#### [RECORDS TO USE]
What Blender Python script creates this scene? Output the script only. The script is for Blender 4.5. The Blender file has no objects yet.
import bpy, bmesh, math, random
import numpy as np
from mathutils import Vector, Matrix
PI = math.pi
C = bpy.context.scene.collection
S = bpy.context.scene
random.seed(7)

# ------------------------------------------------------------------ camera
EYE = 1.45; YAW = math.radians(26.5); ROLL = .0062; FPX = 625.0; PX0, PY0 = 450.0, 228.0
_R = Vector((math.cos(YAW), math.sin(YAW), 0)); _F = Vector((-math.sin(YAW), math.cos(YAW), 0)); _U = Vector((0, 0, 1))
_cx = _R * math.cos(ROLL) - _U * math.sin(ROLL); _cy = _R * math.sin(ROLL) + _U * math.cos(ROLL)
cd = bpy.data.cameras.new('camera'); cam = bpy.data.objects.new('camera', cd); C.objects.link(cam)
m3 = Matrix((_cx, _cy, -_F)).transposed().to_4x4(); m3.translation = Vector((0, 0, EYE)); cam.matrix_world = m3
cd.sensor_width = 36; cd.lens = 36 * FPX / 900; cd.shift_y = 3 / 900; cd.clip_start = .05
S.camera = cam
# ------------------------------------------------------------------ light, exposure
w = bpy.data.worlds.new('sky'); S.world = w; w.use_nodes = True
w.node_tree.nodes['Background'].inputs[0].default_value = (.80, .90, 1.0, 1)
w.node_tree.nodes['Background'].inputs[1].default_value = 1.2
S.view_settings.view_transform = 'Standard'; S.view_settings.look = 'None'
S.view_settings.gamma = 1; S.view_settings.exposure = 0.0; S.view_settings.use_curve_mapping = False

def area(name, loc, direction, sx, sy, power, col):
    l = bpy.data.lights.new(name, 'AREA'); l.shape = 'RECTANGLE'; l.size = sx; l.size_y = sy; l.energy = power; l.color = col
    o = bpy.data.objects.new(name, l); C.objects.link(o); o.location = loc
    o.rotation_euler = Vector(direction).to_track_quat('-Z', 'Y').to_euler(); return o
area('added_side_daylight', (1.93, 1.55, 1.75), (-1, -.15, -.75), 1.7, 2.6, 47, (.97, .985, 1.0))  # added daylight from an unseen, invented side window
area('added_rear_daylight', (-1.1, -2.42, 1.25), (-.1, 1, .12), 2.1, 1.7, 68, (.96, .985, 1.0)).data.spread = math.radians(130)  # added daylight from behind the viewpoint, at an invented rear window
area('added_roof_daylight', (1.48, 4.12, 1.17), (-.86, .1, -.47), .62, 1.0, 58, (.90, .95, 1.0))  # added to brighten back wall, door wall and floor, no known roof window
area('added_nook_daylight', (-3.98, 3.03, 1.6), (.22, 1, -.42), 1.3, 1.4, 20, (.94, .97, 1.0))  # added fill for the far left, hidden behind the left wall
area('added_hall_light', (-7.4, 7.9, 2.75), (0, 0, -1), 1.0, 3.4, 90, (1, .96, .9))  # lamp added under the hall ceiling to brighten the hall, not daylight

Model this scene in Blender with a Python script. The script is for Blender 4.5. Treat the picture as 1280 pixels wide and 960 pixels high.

#### [AIM]
The required output is the exact run of lines from the beginning of the listing above to the line that contains "random.seed(7)", inclusive of both.

#### [EXERCISE OUTPUT]
What Blender Python script creates this scene? Output the script only. The script is for Blender 4.5. The Blender file has no objects yet.
import bpy, bmesh, math, random
import numpy as np
from mathutils import Vector, Matrix
PI = math.pi
C = bpy.context.scene.collection
S = bpy.context.scene
random.seed(7)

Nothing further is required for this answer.